MARIELLE: Faltam os mandantes
“O preconceito é um fardo que confunde o passado, ameaça o futuro e torna o presente inacessível.”
Maya Angelou
O ministro Flávio Dino, em séria e ponderada entrevista, deixou claro que a fase de investigação sobre os executores do assassinato da vereadora Marielle Franco praticamente chegou ao fim. Uma delação premiada de um dos assassinos parece esclarecer uma longa apuração que já dura tempo demais. O homicídio ocorreu em 14 de março de 2018. O mais instigante foi a revelação, com as novas informações obtidas, que leva aos motivos, aos passos do enredo da trama e aos detalhes que colocarão, enfim, os mandantes na cena do crime. A pergunta que, ainda hoje, ecoa no mundo todo é: quem mandou matar Marielle?

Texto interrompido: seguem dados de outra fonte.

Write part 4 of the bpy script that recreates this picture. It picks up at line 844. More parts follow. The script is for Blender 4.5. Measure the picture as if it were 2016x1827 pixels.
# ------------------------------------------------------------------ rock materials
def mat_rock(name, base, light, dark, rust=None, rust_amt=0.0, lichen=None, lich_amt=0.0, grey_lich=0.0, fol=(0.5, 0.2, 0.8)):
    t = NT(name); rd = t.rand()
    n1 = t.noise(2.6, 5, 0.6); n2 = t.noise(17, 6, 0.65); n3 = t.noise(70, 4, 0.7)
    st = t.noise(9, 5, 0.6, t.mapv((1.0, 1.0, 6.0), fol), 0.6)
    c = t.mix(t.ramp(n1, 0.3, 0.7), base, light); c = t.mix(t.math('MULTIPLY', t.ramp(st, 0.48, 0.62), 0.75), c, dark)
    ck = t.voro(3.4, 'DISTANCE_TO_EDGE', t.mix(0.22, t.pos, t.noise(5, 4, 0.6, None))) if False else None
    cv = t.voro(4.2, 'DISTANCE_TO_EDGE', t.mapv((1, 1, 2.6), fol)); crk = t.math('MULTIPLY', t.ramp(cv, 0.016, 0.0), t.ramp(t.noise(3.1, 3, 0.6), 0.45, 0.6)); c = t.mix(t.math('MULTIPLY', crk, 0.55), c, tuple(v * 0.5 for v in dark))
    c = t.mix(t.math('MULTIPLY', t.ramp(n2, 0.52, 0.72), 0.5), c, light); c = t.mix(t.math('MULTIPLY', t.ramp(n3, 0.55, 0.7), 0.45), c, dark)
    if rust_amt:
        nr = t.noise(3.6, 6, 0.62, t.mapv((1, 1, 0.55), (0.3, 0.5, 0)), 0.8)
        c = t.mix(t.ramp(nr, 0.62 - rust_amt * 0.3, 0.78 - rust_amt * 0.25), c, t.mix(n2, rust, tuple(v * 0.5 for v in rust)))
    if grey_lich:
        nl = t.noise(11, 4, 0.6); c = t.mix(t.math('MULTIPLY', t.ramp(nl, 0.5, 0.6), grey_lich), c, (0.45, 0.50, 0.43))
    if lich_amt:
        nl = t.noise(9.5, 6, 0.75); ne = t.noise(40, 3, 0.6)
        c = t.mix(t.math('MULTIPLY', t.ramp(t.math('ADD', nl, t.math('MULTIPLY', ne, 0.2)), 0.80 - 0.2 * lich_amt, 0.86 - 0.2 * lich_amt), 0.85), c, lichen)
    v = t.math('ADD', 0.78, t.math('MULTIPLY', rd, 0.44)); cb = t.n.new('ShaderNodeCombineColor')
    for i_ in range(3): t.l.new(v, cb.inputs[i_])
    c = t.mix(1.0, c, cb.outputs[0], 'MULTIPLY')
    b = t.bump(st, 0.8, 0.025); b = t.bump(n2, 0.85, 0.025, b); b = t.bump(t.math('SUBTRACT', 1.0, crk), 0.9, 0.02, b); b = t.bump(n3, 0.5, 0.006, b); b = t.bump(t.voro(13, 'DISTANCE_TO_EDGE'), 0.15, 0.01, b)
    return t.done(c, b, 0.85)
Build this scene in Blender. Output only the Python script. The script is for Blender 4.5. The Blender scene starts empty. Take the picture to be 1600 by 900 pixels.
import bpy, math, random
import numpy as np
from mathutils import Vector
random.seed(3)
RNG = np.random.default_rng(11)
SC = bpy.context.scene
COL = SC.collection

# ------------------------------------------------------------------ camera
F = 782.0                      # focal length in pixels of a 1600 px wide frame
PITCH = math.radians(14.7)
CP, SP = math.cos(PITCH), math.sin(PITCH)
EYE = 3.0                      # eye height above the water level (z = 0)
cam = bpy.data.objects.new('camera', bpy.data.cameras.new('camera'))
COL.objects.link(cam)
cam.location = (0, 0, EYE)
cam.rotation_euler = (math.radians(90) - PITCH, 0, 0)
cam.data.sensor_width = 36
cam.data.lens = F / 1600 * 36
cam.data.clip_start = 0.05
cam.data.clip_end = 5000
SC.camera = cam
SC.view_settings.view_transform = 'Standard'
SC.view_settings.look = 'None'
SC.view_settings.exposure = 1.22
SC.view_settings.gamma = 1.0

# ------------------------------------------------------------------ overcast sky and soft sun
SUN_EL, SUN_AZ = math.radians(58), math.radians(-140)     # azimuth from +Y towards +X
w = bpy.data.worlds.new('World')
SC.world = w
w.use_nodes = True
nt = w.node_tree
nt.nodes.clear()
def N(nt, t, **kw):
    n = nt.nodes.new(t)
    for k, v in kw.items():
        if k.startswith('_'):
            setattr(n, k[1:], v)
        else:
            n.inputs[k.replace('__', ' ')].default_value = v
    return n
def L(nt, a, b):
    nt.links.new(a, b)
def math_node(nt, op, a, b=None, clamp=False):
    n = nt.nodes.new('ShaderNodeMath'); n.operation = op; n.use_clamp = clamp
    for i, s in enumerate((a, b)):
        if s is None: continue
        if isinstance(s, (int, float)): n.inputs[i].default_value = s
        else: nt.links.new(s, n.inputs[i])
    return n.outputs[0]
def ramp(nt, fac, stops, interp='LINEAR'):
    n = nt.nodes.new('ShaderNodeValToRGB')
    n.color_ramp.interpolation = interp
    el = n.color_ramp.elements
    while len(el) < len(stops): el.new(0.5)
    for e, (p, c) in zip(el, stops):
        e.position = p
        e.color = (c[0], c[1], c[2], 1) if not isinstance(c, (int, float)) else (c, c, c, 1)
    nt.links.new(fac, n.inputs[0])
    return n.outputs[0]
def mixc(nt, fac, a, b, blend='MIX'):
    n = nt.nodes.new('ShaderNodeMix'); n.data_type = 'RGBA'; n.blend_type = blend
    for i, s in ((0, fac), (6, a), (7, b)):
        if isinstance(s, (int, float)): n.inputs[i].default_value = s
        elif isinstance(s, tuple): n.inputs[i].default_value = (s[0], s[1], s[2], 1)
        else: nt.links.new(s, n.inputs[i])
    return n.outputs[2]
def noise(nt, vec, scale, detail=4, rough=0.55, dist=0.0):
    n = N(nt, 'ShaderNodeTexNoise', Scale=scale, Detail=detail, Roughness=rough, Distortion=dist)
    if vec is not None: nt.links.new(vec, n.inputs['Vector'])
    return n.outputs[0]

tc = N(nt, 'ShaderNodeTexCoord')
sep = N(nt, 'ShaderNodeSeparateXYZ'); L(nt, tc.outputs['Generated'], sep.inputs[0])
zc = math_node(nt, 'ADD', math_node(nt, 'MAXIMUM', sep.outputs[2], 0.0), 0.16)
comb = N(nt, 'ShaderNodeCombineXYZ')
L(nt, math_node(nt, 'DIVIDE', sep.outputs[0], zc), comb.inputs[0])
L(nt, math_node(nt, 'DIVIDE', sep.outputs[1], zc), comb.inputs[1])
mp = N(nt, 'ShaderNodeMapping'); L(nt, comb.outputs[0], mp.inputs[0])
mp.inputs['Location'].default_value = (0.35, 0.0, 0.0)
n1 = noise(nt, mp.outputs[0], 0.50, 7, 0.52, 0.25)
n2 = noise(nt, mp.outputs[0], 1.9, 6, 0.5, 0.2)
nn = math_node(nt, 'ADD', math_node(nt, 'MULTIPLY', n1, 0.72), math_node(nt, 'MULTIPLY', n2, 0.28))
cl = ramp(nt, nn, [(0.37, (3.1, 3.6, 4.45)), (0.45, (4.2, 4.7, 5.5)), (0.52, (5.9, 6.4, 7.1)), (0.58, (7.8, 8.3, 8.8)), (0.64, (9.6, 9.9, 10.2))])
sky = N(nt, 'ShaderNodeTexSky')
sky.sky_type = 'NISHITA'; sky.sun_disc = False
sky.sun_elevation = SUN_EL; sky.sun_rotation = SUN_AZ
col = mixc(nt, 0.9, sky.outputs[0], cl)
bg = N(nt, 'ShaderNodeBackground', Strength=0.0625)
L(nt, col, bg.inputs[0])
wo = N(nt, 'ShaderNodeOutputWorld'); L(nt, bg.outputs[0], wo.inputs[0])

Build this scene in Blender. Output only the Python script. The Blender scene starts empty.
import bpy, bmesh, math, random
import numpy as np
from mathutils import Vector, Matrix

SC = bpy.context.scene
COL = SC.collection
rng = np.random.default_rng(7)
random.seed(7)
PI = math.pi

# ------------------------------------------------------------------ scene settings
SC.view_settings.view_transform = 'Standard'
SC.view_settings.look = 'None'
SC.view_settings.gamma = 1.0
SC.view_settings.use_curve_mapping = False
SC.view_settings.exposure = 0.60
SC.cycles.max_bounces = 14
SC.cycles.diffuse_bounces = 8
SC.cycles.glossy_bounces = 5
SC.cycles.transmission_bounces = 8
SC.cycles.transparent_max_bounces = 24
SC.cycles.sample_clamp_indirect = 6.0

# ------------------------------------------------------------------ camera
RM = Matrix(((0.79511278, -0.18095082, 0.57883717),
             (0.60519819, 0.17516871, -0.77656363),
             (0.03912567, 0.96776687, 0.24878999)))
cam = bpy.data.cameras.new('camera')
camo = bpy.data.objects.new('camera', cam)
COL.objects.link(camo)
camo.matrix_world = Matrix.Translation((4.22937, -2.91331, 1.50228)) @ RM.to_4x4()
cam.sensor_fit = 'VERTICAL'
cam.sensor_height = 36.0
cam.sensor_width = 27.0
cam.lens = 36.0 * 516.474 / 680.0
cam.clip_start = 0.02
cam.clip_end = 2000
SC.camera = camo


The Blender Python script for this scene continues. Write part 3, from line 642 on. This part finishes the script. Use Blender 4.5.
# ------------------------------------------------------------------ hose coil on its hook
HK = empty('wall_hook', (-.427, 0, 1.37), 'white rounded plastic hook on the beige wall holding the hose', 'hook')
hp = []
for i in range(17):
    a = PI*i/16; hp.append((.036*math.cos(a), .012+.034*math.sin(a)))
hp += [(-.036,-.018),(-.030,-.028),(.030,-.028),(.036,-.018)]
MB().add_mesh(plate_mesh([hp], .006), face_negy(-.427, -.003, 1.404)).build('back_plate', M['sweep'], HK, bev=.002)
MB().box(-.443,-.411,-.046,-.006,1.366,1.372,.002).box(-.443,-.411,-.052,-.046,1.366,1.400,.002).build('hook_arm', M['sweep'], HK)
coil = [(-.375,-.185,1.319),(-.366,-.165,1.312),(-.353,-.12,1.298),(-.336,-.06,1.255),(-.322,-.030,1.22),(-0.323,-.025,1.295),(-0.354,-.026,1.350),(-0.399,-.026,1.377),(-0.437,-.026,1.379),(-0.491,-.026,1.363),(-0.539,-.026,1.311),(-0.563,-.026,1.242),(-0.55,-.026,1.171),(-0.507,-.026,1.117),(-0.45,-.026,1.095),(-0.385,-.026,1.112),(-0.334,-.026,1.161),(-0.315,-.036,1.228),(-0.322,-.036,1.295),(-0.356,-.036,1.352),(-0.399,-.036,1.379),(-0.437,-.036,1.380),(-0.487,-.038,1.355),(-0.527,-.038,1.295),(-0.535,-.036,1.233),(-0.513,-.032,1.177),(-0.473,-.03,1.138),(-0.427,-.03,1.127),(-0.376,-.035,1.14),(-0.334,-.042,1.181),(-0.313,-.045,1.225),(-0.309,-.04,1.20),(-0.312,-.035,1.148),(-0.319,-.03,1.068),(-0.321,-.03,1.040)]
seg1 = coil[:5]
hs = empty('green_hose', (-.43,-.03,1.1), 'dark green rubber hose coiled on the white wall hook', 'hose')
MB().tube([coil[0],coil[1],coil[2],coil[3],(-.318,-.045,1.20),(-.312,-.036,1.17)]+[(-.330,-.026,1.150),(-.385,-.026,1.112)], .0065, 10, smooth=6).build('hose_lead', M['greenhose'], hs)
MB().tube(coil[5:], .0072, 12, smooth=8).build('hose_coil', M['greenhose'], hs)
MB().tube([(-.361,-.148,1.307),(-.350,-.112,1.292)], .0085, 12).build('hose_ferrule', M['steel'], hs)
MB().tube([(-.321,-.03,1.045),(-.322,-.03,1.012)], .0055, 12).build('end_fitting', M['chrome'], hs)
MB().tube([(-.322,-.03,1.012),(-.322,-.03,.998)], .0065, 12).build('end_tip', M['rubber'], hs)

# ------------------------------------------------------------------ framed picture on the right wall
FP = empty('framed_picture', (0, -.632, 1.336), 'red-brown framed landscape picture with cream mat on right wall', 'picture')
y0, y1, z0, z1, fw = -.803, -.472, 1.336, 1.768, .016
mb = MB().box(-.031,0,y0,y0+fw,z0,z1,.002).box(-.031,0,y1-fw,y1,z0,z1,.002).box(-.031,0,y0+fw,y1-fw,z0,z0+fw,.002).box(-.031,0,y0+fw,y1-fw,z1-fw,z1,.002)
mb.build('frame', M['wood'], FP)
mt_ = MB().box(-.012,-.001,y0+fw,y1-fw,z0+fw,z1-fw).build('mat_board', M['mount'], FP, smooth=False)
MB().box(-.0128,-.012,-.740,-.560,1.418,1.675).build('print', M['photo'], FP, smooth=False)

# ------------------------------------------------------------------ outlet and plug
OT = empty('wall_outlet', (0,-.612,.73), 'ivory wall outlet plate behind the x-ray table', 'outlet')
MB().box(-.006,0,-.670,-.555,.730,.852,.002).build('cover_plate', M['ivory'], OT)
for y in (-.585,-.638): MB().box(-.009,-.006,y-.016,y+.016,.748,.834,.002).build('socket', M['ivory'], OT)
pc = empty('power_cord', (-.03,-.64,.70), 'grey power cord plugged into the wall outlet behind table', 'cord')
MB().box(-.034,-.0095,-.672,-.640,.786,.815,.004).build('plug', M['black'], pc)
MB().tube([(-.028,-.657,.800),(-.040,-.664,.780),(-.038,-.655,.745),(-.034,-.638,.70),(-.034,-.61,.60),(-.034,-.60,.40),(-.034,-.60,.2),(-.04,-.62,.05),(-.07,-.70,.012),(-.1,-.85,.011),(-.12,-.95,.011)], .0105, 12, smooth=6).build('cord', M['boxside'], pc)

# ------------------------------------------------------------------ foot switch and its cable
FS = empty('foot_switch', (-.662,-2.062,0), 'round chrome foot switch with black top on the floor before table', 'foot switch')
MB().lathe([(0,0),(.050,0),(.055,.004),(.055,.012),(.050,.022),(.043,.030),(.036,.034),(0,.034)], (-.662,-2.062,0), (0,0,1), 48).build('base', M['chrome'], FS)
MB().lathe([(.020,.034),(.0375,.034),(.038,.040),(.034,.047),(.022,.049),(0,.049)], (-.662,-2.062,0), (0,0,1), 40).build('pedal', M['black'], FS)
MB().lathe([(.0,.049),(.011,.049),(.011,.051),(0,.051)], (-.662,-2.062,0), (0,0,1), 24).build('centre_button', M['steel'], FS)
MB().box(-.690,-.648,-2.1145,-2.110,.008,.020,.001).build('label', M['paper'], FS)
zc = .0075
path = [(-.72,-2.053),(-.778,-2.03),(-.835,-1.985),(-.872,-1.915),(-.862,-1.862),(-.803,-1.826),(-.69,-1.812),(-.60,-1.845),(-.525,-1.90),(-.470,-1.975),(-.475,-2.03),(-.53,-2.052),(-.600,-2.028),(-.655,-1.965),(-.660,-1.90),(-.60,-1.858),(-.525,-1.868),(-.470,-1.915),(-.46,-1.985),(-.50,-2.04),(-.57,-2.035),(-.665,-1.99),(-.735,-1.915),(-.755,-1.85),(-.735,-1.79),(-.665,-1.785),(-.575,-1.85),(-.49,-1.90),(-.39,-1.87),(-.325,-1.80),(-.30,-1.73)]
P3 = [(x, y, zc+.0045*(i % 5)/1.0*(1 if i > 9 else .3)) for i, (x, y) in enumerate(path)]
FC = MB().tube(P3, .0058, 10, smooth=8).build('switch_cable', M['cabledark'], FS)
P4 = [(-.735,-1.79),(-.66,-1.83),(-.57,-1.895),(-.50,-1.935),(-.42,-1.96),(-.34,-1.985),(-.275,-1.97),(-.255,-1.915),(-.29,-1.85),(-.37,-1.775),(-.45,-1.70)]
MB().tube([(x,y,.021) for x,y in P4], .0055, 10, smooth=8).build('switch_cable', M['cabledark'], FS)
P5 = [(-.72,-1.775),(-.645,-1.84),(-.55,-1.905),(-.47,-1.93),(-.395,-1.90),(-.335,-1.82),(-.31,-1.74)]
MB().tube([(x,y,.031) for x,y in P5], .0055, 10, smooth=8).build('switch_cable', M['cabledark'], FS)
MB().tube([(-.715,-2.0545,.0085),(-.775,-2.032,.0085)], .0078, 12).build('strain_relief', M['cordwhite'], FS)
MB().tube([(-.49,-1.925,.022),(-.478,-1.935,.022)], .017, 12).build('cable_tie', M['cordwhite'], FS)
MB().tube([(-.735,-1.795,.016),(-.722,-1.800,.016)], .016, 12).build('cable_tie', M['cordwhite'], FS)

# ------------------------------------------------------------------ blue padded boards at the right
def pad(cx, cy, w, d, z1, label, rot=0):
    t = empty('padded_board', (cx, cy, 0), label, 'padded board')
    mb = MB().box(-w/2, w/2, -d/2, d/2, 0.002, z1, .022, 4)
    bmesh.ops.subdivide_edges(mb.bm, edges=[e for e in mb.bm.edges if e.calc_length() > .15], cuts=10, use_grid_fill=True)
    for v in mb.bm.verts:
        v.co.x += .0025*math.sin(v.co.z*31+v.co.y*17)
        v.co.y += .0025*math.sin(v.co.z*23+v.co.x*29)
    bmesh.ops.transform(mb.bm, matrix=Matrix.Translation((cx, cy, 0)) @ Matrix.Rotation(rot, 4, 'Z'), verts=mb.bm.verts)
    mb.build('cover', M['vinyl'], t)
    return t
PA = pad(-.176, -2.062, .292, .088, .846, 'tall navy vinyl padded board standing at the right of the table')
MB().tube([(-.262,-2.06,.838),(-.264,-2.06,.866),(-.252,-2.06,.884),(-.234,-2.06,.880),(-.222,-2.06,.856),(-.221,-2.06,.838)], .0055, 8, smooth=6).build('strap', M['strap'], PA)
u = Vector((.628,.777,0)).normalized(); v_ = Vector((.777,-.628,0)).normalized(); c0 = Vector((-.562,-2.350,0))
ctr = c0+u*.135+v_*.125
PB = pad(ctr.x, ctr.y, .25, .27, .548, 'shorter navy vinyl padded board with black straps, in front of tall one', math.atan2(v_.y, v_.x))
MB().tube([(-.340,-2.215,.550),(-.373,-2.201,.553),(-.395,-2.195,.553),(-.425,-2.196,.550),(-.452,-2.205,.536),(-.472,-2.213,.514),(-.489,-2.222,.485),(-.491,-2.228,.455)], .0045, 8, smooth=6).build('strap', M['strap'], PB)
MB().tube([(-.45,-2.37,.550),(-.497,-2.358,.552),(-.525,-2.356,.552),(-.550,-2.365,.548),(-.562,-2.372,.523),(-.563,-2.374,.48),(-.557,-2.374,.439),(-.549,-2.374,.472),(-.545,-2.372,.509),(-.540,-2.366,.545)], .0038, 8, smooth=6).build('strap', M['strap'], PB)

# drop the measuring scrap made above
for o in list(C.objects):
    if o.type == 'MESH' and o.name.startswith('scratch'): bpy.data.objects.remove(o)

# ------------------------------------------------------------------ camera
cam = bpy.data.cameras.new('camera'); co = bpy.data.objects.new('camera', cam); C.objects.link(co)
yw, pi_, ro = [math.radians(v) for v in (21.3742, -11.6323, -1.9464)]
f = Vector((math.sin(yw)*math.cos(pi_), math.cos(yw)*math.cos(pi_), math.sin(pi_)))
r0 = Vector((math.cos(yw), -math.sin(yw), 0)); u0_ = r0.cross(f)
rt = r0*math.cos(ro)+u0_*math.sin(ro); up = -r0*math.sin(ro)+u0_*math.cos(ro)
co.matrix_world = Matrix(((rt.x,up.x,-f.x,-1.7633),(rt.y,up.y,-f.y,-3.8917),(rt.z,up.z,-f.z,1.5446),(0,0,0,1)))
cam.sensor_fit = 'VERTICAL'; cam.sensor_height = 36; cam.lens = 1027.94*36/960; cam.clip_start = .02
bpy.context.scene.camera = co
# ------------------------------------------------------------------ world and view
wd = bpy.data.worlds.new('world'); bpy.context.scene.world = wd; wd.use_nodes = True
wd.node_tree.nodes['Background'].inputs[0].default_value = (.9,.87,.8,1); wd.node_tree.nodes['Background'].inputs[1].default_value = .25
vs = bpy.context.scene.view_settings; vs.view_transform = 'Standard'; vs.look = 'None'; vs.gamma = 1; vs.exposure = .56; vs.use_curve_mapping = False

É um questionamento real, mas também retórico. Todos queremos as provas do delito de mando para responsabilizar e colocar na cadeia os autores intelectuais. Sejam eles filhos ou pais de quem for. Os executores já estão presos. Por outro lado, nós todos, no fundo, sabemos quem são os responsáveis pela morte. O Rio de Janeiro tem 65% do seu território ocupado pela milícia e 15% dominado pelo tráfico. Segundo Marcelo Freixo, que é quem mais entende de segurança pública no estado e que já teve um irmão morto pela milícia e, por isso, vive há décadas sob escolta policial, quase só restam aos cariocas os cartões postais e os lugares icônicos. Tudo o mais está dominado.
Esses gatilhos que detonaram a bala que acabou com a vida da Marielle são apertados pelas mesmas mãos que tiram a vida de crianças e adolescentes nas favelas, nos becos e nas periferias. Uma bala perdida em uma região ocupada pelo terror ceifa a vida de uma Marielle que, de tão nova, não teve tempo de brigar pelos seus sonhos. É preciso ter tempo de sonhar até para poder defender nossos ideais. Num mundo dominado pela milícia, é proibido sonhar e é interditado querer ser feliz.
A milícia que saiu da periferia carioca para os Palácios do Rio e de Brasília dominou de maneira solerte e vulgar a política brasileira. Vulgarizou a violência e espalhou o ódio. Fez da mentira o seu modus operandi, escudou-se no fascismo mais perigoso, o que se mantém pelo completo desconhecimento histórico. São reféns de uma ignorância antológica, jactam-se da própria estupidez. Mas hão de pagar por isso. Essa investigação lenta, morosa e cruel vai desatar alguns nós históricos. É bom lembrar que o inquérito agora é conduzido pela competente e independente Polícia Federal do diretor-geral Andrei Rodrigues. E esses nós, após desatados, vão amarrar pontas que hoje, soltas e ainda poderosas, impedem a sensação de estarmos vivendo em um verdadeiro Estado democrático de direito.
Cada vez que morre algum pobre numa operação nas favelas, quando um juiz de direita concede um mandado coletivo – para que a polícia entre indiscriminadamente em qualquer barraco -, cada vez que um negro sofre um baculejo, só por ser negro, cada vez que o Judiciário se acumplicia com o Executivo para reafirmar o abissal fosso social que nos segrega, é uma Marielle que morre. E, também, um pouco de humanidade morre em cada um de nós.
Agora, chegar, em um momento de reencontro com o Estado democrático de direito, depois da vitória da civilização contra a barbárie nas urnas, nos verdadeiros mandantes do homicído da Marielle vai nos dar a esperança de buscar justiça para todas as Marielles mortas, estupradas, baleadas, ofendidas e discriminadas pelo fascismo que teima em resistir. É em nome dessa luta democrática que todos nós nos posicionamos. E é por essa esperança de um país mais justo e igual que as Marielles vivem em cada um de nós, sempre presentes.
Homenageando a ministra da Igualdade Racial Anielle Franco, irmã de Marielle, que afirmou quando o assassinato completou 5 anos sem descobrir os mandantes: “Enquanto a gente não responde quem mandou matar a Mari, a gente segue com essa Democracia fragilizada”.